Thursday, June 16, 2011

Young's double slit

Physics World writes:
Most discussions of double-slit experiments with particles refer to Feynman's quote in his lectures: "We choose to examine a phenomenon which is impossible, absolutely impossible, to explain in any classical way, and which has in it the heart of quantum mechanics. In reality, it contains the only mystery." Feynman went on to add: "We should say right away that you should not try to set up this experiment. This experiment has never been done in just this way. The trouble is that the apparatus would have to be made on an impossibly small scale to show the effects we are interested in. We are doing a "thought experiment", which we have chosen because it is easy to think about.
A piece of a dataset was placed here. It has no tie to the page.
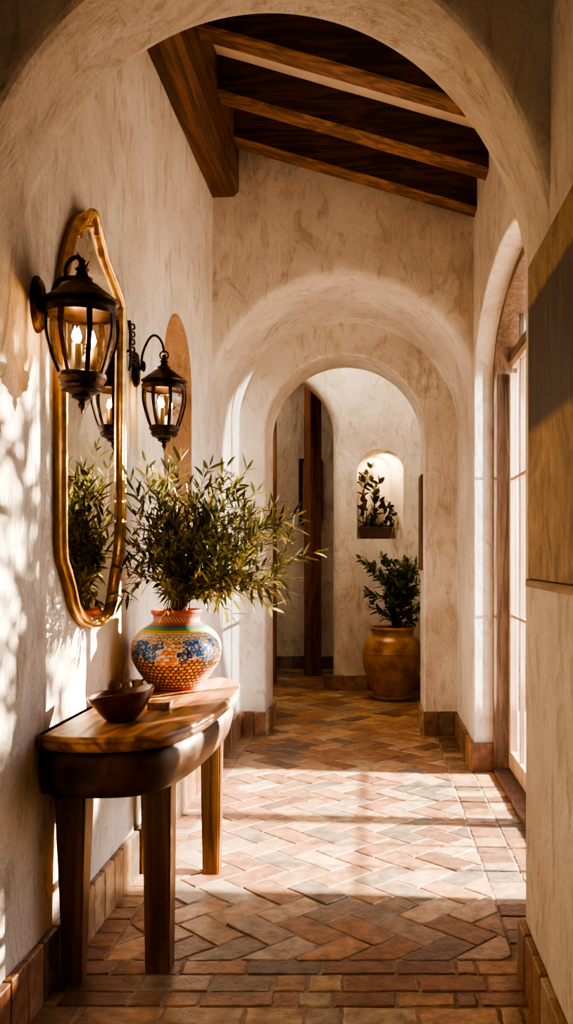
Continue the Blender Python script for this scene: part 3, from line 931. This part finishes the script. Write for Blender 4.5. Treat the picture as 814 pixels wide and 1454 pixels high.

We know the results that would be obtained because there are many experiments that have been done, in which the scale and the proportions have been chosen to show the effects we shall describe".
It also lists the Top 10 beautiful experiments:
1 Young's double-slit experiment applied to the interference of single electrons
2 Galileo's experiment on falling bodies (1600s)
3 Millikan's oil-drop experiment (1910s)
4 Newton's decomposition of sunlight with a prism (1665-1666)
5 Young's light-interference experiment (1801)
6 Cavendish's torsion-bar experiment (1798)
7 Eratosthenes' measurement of the Earth's circumference (3rd century BC)
8 Galileo's experiments with rolling balls down inclined planes (1600s)
9 Rutherford's discovery of the nucleus (1911)
10 Foucault's pendulum (1851)
So the double slit is 2 of the top 5.

The fascination with this experiment cootinues today. You would think that everything interesting that could be said was said 200 years ago.

Just 10 years ago, a simple variant of it called the Afshar experiment caused a stir. There are explanations of it, but no consensus.